The latter half of “Idea Man” traces Henson’s relentless pursuit of new technologies, such as the more-advanced marionettes and special and visual effects he configured in his feature films “The Dark Crystal” and “Labyrinth.” Inspired by his subject’s experimentation, Howard channeled some of Henson’s oeuvre into the documentary’s aesthetic, implementing stop-motion techniques and conducting interviews on a stage surrounded by television screens meant to resemble Henson’s 1969 documentary “The Cube.” “I loved recognizing the value of throwing yourself into a medium, and just learning it on the job,” Howard says. “What Jim and Jane did reminds me so much of what TikTok and Instagram content creators did.”
Henson’s restless energy and workaholic personality (“He was sketching or writing all the time,” Brian says) seemed to stem, at least partially, from his brother’s untimely death in a 1956 car accident. As the documentary theorizes, that event imbued his work with a sense of urgency that his children also felt when Henson died suddenly at 53 — and again when their brother, John, died in 2014. “I never gave one moment’s thought to my own mortality until my father died,” Lisa says. “There’s no doubt that a sudden, unexpected death is going to shift your brain a little bit.”

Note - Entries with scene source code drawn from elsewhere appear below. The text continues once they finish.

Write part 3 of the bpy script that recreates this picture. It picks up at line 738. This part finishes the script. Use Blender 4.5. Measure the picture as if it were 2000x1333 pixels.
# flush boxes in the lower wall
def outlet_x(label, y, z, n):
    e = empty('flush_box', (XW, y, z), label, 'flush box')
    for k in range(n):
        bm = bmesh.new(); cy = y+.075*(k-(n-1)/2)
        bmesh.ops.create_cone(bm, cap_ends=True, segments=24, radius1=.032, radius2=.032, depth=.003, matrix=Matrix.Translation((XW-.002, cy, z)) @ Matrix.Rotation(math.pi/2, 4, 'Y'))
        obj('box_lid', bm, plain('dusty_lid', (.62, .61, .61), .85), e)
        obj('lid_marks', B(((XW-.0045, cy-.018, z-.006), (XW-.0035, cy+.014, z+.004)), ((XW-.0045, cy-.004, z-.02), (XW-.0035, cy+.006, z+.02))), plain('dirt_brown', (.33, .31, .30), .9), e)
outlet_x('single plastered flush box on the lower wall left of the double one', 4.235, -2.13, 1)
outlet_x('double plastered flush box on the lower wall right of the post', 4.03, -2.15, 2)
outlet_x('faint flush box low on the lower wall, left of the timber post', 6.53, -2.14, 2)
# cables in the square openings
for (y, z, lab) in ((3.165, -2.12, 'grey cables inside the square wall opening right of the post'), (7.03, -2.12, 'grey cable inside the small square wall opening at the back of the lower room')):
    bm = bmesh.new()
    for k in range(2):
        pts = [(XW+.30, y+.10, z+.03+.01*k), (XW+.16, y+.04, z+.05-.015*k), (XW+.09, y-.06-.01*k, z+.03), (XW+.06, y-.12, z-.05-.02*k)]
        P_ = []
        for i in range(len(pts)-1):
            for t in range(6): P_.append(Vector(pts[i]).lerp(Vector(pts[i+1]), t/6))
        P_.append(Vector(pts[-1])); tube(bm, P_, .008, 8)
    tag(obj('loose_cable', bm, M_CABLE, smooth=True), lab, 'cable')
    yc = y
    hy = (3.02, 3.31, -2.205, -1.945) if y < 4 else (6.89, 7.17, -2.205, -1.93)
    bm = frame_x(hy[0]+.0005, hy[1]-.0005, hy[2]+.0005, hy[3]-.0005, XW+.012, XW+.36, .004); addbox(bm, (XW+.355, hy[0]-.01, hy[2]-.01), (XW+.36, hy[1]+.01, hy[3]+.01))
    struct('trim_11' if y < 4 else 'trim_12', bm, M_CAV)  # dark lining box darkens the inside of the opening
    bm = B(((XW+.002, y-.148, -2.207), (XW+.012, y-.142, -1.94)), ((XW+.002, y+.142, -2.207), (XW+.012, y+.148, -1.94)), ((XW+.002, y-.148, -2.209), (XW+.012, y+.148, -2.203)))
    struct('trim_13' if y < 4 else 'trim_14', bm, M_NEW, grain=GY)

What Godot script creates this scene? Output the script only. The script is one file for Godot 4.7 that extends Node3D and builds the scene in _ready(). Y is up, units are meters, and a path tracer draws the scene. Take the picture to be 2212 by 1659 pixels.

When the family inherited the company, Jane established the Jim Henson Legacy, dedicated to preserving and perpetuating his contributions to the puppetry world, and hired Karen Falk as a full-time archivist. “Idea Man,” which Lisa hopes will inspire viewers to “let their creativity fly,” functions, in some ways, as the culmination of all of their preservation work. They also feel it captured their dad’s spirit — and made the long wait worth it. “We were scared we wouldn’t be able to do this,” Brian says. “This feels like the right way to celebrate Jim Henson.”
“It’s so great to have this documentary,” Heather adds, while also acknowledging its inherent limitations. “Coming to an understanding of our relationship with our dad is always an ongoing process.”